We are still on our weight-loss plan and have both gained about 4 pounds. Going really well so far.

We have a beautiful country. We have met a lot of really nice people. There is an instant bond with people who are doing this route. We have seen West to Easters and East to Westers and in every case, there has been a “good job, keep the pedals turning” type of conversation. It’s like we are all one big team and anyone we have come in contact with seemed to be willing to join in and help us. If nothing else happens, this makes it a worthwhile trip.

The most important lesson I am learning is that you just keep on keeping on.
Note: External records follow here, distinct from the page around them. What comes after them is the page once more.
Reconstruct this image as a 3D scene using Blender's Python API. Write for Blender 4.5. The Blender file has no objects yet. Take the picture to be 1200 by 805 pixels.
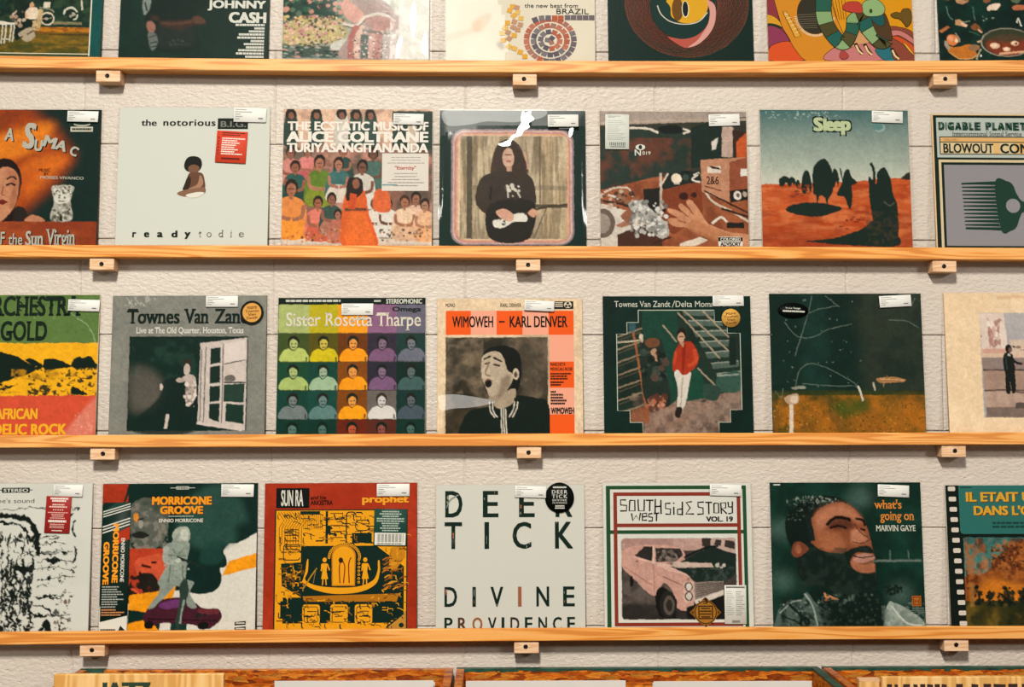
import bpy, math, random
import numpy as np
from mathutils import Vector, Matrix

C = bpy.context.scene
# ------------------------------------------------------------------ camera
CAM = (0.0651, -2.4346, 1.55)
PITCH, YAW, FPX = 0.0577, 0.0142, 1350.0
FWD = Vector((math.sin(YAW)*math.cos(PITCH), math.cos(YAW)*math.cos(PITCH), math.sin(PITCH)))
UPV = Vector((-math.sin(YAW)*math.sin(PITCH), -math.cos(YAW)*math.sin(PITCH), math.cos(PITCH)))
RGT = Vector((math.cos(YAW), -math.sin(YAW), 0))
cam_d = bpy.data.cameras.new('camera'); cam = bpy.data.objects.new('camera', cam_d)
C.collection.objects.link(cam); C.camera = cam
cam_d.sensor_fit = 'HORIZONTAL'; cam_d.sensor_width = 36.0; cam_d.lens = FPX/1200*36
cam_d.clip_start = 0.05
M = Matrix(((RGT.x, UPV.x, -FWD.x, CAM[0]), (RGT.y, UPV.y, -FWD.y, CAM[1]), (RGT.z, UPV.z, -FWD.z, CAM[2]), (0, 0, 0, 1)))
cam.matrix_world = M
# ------------------------------------------------------------------ view, world, lights
vs = C.view_settings
vs.view_transform = 'Standard'; vs.look = 'None'; vs.gamma = 1.0; vs.use_curve_mapping = False
vs.exposure = -0.09
C.display_settings.display_device = 'sRGB'
w = bpy.data.worlds.new('room'); C.world = w; w.use_nodes = True
w.node_tree.nodes['Background'].inputs[0].default_value = (0.92, 1.0, 0.90, 1)
w.node_tree.nodes['Background'].inputs[1].default_value = 0.03
def area_light(name, loc, target, sx, sy, power, col):
    d = bpy.data.lights.new(name, 'AREA'); d.shape = 'RECTANGLE'; d.size = sx; d.size_y = sy
    d.energy = power; d.color = col
    o = bpy.data.objects.new(name, d); C.collection.objects.link(o)
    o.location = loc
    o.rotation_euler = (Vector(target)-Vector(loc)).to_track_quat('-Z', 'Y').to_euler()
    return o
area_light('ceiling_lamp', (-0.36, -3.6, 4.4), (-0.36, -3.6001, 0), 0.45, 0.9, 520, (1.0, 0.955, 0.875))
area_light('ceiling_lamp', (-3.7, -3.9, 3.2), (0.0, 0, 1.0), 0.9, 0.6, 42, (1.0, 0.945, 0.88))
area_light('ceiling_lamp', (3.9, -3.9, 3.2), (0.0, 0, 1.0), 0.9, 0.6, 72, (1.0, 0.93, 0.86))
GAIN = 1.22          # how bright a white card renders on this wall; print colours are divided by it
C.cycles.max_bounces = 8; C.cycles.diffuse_bounces = 3; C.cycles.glossy_bounces = 3
C.cycles.transparent_max_bounces = 12; C.cycles.use_denoising = True
C.cycles.caustics_reflective = False; C.cycles.caustics_refractive = False
C.cycles.sample_clamp_indirect = 4.0

# ------------------------------------------------------------------ helpers
rnd = random.Random(7)
def ray(px, py, y):
    """world point on the plane Y = y that the photo shows at pixel (px, py)"""
    d = FWD*FPX + RGT*(px-600) - UPV*(py-402.5)
    t = (y-CAM[1])/d.y
    return Vector(CAM)+d*t
def lin(h):
    if isinstance(h, str):
        h = h.lstrip('#'); c = np.array([int(h[i:i+2], 16) for i in (0, 2, 4)])/255.0
    else:
        c = np.array(h)/255.0
    return np.where(c <= 0.04045, c/12.92, ((c+0.055)/1.055)**2.4)
def card(h):
    c = lin(h); return np.clip(c*c/(c+0.017)/GAIN, 0.0008, 0.95)
def mat(name, rough=0.5, spec=0.5):
    m = bpy.data.materials.new(name); m.use_nodes = True
    b = m.node_tree.nodes['Principled BSDF']
    b.inputs['Roughness'].default_value = rough
    b.inputs['Specular IOR Level'].default_value = spec
    return m, m.node_tree, b
def node(nt, kind, **kw):
    n = nt.nodes.new(kind)
    for k, v in kw.items():
        if k in n.inputs.keys(): n.inputs[k].default_value = v
        else: setattr(n, k, v)
    return n
def ramp(nt, stops):
    n = nt.nodes.new('ShaderNodeValToRGB'); e = n.color_ramp.elements
    while len(e) > 1: e.remove(e[-1])
    for i, (p, c) in enumerate(stops):
        el = e[0] if i == 0 else e.new(p)
        el.position = p; el.color = tuple(c)+(1.0,)
    return n
class MB:
    """collects shapes for ONE mesh object"""
    def __init__(s): s.v = []; s.f = []; s.m = []
    def quad(s, a, b, c, d, mi=0):
        n = len(s.v); s.v += [a, b, c, d]; s.f.append((n, n+1, n+2, n+3)); s.m.append(mi)
    def box(s, x0, y0, z0, x1, y1, z1, bev=0.0, mi=0):
        """box with chamfered edges"""
        b = min(bev, (x1-x0)*.45, (y1-y0)*.45, (z1-z0)*.45); n = len(s.v)
        if b <= 0:
            s.v += [(x, y, z) for x in (x0, x1) for y in (y0, y1) for z in (z0, z1)]
            for q in ((0, 1, 3, 2), (4, 6, 7, 5), (0, 4, 5, 1), (2, 3, 7, 6), (0, 2, 6, 4), (1, 5, 7, 3)):
                s.f.append(tuple(n+i for i in q)); s.m.append(mi)
            return
        idx = {}
        X, Y, Z = (x0, x1), (y0, y1), (z0, z1)
        for i in (0, 1):
            for j in (0, 1):
                for k in (0, 1):
                    sx, sy, sz = (b if i == 0 else -b), (b if j == 0 else -b), (b if k == 0 else -b)
                    for ax, p in enumerate(((X[i], Y[j]+sy, Z[k]+sz), (X[i]+sx, Y[j], Z[k]+sz), (X[i]+sx, Y[j]+sy, Z[k]))):
                        idx[(i, j, k, ax)] = len(s.v); s.v.append(p)
        def F(*q): s.f.append(tuple(q)); s.m.append(mi)
        for i in (0, 1): F(*[idx[(i, j, k, 0)] for j, k in ((0, 0), (0, 1), (1, 1), (1, 0))])
        for j in (0, 1): F(*[idx[(i, j, k, 1)] for i, k in ((0, 0), (1, 0), (1, 1), (0, 1))])
        for k in (0, 1): F(*[idx[(i, j, k, 2)] for i, j in ((0, 0), (0, 1), (1, 1), (1, 0))])
        for i in (0, 1):
            for j in (0, 1): F(idx[(i, j, 0, 0)], idx[(i, j, 1, 0)], idx[(i, j, 1, 1)], idx[(i, j, 0, 1)])
            for k in (0, 1): F(idx[(i, 0, k, 0)], idx[(i, 1, k, 0)], idx[(i, 1, k, 2)], idx[(i, 0, k, 2)])
        for j in (0, 1):
            for k in (0, 1): F(idx[(0, j, k, 1)], idx[(1, j, k, 1)], idx[(1, j, k, 2)], idx[(0, j, k, 2)])
        for i in (0, 1):
            for j in (0, 1):
                for k in (0, 1): F(idx[(i, j, k, 0)], idx[(i, j, k, 1)], idx[(i, j, k, 2)])
    def build(s, name, mats, parent=None, recalc=True):
        me = bpy.data.meshes.new(name); me.from_pydata([tuple(p) for p in s.v], [], s.f)
        for m in (mats if isinstance(mats, (list, tuple)) else [mats]): me.materials.append(m)
        me.polygons.foreach_set('material_index', s.m)
        if recalc:
            import bmesh
            bm = bmesh.new(); bm.from_mesh(me); bmesh.ops.recalc_face_normals(bm, faces=bm.faces); bm.to_mesh(me); bm.free()
        o = bpy.data.objects.new(name, me); C.collection.objects.link(o)
        if parent: o.parent = parent
        return o
def empty(name, loc, rot=(0, 0, 0)):
    o = bpy.data.objects.new(name, None); C.collection.objects.link(o)
    o.empty_display_size = 0.05; o.location = loc; o.rotation_euler = rot
    return o
def tag(o, label=None, cat=None, group=None, kind=None):
    if label: o['label'] = label
    if cat: o['category'] = cat
    if group: o['group'] = group
    if kind: o['kind'] = kind
    return o

# ------------------------------------------------------------------ materials of the place
def wood_mat(name, light, mid, dark, along='X', stretch=22, scale=42, seed=0.0, rough=0.45):
    m, nt, b = mat(name, rough, 0.4)
    tc = node(nt, 'ShaderNodeTexCoord'); mp = node(nt, 'ShaderNodeMapping')
    sc = {'X': (1.0/stretch, 1, 1), 'Y': (1, 1.0/stretch, 1), 'Z': (1, 1, 1.0/stretch)}[along]
    mp.inputs['Scale'].default_value = tuple(s*scale for s in sc); mp.inputs['Location'].default_value = (seed, seed*1.7, seed*.6)
    nt.links.new(tc.outputs['Object'], mp.inputs['Vector'])
    n1 = node(nt, 'ShaderNodeTexNoise', Scale=1.0, Detail=2.0, Roughness=0.4, Distortion=0.2)
    nt.links.new(mp.outputs[0], n1.inputs['Vector'])
    mul = node(nt, 'ShaderNodeMath', operation='MULTIPLY'); mul.inputs[1].default_value = 46.0
    nt.links.new(n1.outputs['Fac'], mul.inputs[0])
    sn = node(nt, 'ShaderNodeMath', operation='SINE'); nt.links.new(mul.outputs[0], sn.inputs[0])
    mr = node(nt, 'ShaderNodeMapRange'); mr.inputs['From Min'].default_value = -1
    nt.links.new(sn.outputs[0], mr.inputs['Value'])
    n2 = node(nt, 'ShaderNodeTexNoise', Scale=0.35, Detail=2.0); nt.links.new(mp.outputs[0], n2.inputs['Vector'])
    r1 = ramp(nt, [(0.0, light), (0.55, mid), (0.9, dark), (1.0, dark)]); nt.links.new(mr.outputs[0], r1.inputs[0])
    r2 = ramp(nt, [(0.3, light), (0.7, mid)]); nt.links.new(n2.outputs['Fac'], r2.inputs[0])
    mx = node(nt, 'ShaderNodeMix', data_type='RGBA'); mx.inputs[0].default_value = 0.42
    nt.links.new(r1.outputs[0], mx.inputs[6]); nt.links.new(r2.outputs[0], mx.inputs[7])
    nt.links.new(mx.outputs[2], b.inputs['Base Color'])
    bp = node(nt, 'ShaderNodeBump', Strength=0.08, Distance=0.002); nt.links.new(mr.outputs[0], bp.inputs['Height'])
    nt.links.new(bp.outputs[0], b.inputs['Normal'])
    return m
PINE = [wood_mat('oiled_pine', card('#f5b870'), card('#eea24c'), card('#c66c1c'), seed=s) for s in (0.0, 3.3, 7.1, 11.9)]
BLOCK_WOOD = wood_mat('bare_pine', card('#efcdaa'), card('#e6bb8f'), card('#d39c6a'), stretch=8, scale=60, seed=2.2, rough=0.6)
SIGN_WOOD = wood_mat('sign_pine', card('#f0c88a'), card('#e3ae62'), card('#c58a38'), along='Z', stretch=14, scale=26, seed=5.0, rough=0.55)

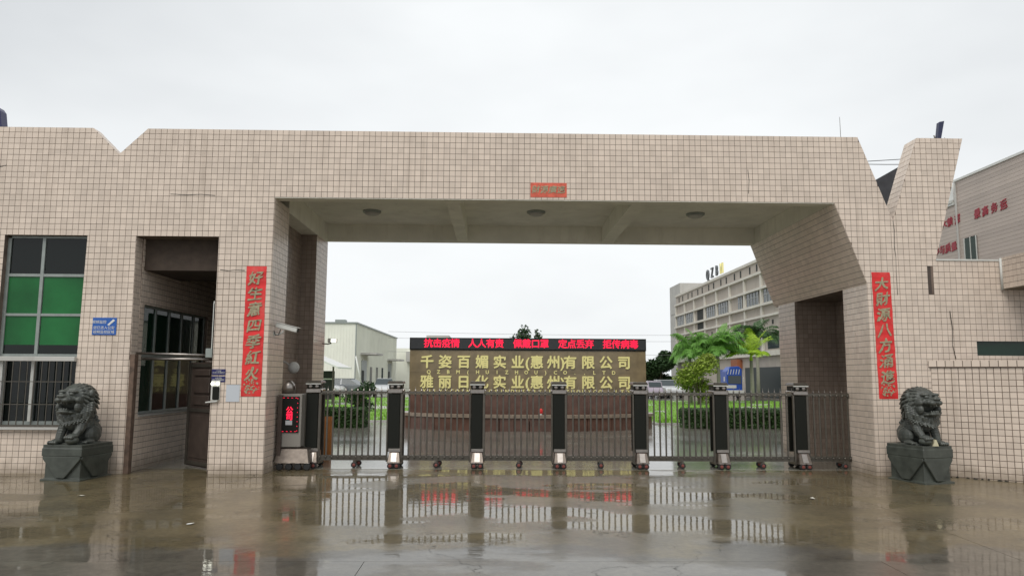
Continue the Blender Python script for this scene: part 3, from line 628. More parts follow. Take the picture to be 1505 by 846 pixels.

There have been a lot of times when I start to question my sanity and wonder if I can make it. When I consider the whole trip or the whole day, I get overwhelmed. And yet, when I just say to myself, “Live in the moment, turn that crank over one more time, look at the next vista, don’t worry about the next day,” it seems all so doable. The mind is a powerful thing. It is good to test it. I don’t know about Ray, but I am immensely enjoying the test in such beautiful surroundings. I think he would say the same thing. I don’t know if we will make the Atlantic, but I think we can. My goal is to think nothing except that.

I want to say a special thanks again for all those who are following and/or commenting. Ray and I never really talked about the blog or recording our thoughts much, but since we started, the blog and your comments have inspired us. We talk about it every day. We now have over 5,000 hits on the blog. When we are down, or when we need a boost, we have thought or talked about all the people who are pulling for us to make it. And I speak for both of us when I say, “Thanks” for all your support.

I have to go for now, I have to move my legs. They have not been moved since early this morning. Tomorrow, we say good-bye to Utah and start heading to the Rocky Mountains. We’ll let you know how that goes.